It was a dark and stormy night and they were gathered around the central hearth.
“Tell us a story, lei-lei sa”.
“Then listen well, all of you, whilst I tell you a story true. A story about lord and men, thieves and ladies. This story has love and war and death and betrayal and redemption and honour. This story has it all; and this story is about my father…”
I think I might have found the voice of my narrator for the story. The annoying thing? I actually found the voice in a burst of inspiration whilst sitting in the Botanic Gardens back at the start of September, but I’d forgotten about it. Most of my writing gets done on the MiniMe or, in a scrape, on my phone and then transfered to the MiniMe. But every now and then I am tripped up by my addiction to notebooks. Sometimes I just can’t stomach tapping away on the computer; I need the feel of pen and paper, especially when I am making random jottings and notes. As I was doing that day in the Botanic Garden.
So a snippet gets scribbled down as it floats through my brain, without me really making a connection to anything else, then I put the notebook away and forget about it. Till three months later I am sitting bored at my computer, browse through some old photos on Flickr, see a shot of a notebook I’d taken, check what I’d written, and… pfft! the connection is made.
Not that my story really needs a narrator and nor am I sold on the efficacy of narrators (they can be a trite and over-used device) but it is nice to have, in my head, a framework of how this story came to be told.

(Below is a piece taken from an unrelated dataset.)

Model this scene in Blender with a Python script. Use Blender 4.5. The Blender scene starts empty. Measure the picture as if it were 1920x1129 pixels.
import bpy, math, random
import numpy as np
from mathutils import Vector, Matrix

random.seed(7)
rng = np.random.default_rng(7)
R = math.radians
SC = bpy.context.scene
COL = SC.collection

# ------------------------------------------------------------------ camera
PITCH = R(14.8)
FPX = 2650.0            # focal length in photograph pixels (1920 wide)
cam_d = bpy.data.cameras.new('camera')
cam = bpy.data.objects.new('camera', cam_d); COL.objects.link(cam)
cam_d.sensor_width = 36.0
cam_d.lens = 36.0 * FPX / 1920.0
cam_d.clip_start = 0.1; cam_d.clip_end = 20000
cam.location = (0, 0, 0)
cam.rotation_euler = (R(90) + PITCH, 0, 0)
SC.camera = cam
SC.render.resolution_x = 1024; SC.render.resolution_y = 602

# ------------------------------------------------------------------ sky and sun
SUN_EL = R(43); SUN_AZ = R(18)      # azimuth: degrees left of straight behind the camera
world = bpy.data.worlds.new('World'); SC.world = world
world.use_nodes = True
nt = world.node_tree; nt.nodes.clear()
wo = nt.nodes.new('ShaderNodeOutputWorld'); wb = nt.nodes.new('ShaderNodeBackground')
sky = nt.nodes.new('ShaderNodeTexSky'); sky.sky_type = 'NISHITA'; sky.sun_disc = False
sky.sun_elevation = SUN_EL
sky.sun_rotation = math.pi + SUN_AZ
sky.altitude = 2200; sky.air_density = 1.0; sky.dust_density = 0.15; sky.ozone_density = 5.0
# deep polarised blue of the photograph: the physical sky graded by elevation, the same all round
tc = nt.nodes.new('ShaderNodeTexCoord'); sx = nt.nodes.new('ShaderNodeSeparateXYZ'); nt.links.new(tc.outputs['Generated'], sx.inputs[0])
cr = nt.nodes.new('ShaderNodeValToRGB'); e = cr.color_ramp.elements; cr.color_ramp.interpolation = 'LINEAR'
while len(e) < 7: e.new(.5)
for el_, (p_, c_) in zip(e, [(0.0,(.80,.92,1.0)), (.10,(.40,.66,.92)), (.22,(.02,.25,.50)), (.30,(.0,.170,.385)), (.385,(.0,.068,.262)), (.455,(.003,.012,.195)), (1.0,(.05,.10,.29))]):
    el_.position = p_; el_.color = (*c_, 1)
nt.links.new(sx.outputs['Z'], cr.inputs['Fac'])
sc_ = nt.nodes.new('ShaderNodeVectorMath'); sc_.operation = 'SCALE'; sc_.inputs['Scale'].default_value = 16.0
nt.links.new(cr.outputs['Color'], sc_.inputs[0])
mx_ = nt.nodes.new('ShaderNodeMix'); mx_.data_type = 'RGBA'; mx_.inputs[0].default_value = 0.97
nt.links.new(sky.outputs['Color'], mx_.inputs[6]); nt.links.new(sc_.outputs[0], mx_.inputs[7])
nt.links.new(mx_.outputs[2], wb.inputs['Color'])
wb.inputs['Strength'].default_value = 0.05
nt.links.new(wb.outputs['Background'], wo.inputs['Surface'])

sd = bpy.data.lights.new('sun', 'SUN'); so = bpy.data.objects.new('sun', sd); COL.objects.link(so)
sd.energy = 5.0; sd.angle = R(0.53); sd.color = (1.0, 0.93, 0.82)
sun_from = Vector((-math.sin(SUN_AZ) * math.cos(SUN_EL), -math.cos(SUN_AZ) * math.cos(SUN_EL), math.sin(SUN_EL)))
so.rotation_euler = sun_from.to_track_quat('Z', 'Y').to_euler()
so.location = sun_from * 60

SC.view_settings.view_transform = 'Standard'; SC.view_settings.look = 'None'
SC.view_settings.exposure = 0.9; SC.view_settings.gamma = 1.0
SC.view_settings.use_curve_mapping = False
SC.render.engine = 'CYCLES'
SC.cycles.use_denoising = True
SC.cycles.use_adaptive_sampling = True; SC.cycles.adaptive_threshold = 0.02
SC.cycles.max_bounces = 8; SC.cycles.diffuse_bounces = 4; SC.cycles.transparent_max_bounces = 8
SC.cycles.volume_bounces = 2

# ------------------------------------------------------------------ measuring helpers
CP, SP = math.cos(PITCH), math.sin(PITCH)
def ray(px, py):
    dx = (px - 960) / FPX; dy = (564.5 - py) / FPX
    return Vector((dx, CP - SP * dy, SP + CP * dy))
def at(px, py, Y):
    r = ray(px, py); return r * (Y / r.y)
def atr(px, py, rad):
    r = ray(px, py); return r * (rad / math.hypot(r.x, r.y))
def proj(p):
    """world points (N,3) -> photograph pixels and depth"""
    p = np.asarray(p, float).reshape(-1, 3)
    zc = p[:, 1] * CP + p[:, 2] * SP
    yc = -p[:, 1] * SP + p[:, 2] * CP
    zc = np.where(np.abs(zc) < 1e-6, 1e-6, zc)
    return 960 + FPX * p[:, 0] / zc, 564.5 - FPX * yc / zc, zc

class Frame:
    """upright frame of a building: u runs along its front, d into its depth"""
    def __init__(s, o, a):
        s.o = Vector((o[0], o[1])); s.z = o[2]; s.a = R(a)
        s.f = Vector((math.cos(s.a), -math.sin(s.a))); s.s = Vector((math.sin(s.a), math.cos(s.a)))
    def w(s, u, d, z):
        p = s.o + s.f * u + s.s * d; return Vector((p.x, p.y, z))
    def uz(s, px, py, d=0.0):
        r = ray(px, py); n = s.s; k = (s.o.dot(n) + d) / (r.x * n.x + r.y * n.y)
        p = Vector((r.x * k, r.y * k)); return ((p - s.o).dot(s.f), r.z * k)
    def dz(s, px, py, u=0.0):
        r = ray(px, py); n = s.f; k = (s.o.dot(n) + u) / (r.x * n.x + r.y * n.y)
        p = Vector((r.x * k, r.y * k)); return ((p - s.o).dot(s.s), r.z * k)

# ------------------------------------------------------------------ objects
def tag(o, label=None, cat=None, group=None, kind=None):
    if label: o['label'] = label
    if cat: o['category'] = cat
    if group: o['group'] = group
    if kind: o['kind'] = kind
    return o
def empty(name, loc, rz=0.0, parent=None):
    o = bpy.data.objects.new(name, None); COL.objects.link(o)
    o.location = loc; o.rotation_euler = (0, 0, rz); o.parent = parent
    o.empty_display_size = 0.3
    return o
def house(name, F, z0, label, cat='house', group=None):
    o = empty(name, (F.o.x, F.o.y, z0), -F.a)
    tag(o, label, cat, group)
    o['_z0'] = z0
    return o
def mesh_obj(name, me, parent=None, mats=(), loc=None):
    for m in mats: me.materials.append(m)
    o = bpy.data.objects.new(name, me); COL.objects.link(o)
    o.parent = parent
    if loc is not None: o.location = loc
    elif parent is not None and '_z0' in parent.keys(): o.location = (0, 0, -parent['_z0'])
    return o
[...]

It isn’t just a random story of some people going on a journey – it fits into a wider context and becomes the history of a particular group of people. We hear the story because people in the future are telling it to their kids…
Whether or not this telling will be made explicit or not is another matter. I’ve got to get the first draft on the page before I get to think about wider stylistic points.
Just don’t ask me how close I am to getting the first draft onto the page, please…
Welcome back!
Thank you! I’m going to try and be a bit more active – had a shock when I realised how long it had been since my last post *blush*
Hi, just found this blog through twitter – lovely to meet another Oxford writer. I got the inspiration for my thesis “voice” if it can be called that in the Botanical Gardens – a perfect place for such things.
if you have a moleskine addiction, have you seen the cool “fiction project” the Brooklyn Art Library is running (http://www.arthousecoop.com/projects/fictionproject)? – when you register they send you a moleskine and a vague theme, and you have to return it, filled up with words and piccies, and it goes into not just an exhibition but the library’s permanent archive.
Catch up with you at The Albion Beatnik sometime (best bookshop in Oxford :))
Hi Dan,
Lovely to meet you too! What’s you’re Twitter address?
That fiction project looks very, very cool. Ideas are starting to bubble. As if I needed more distraction from what I’m meant to be writing.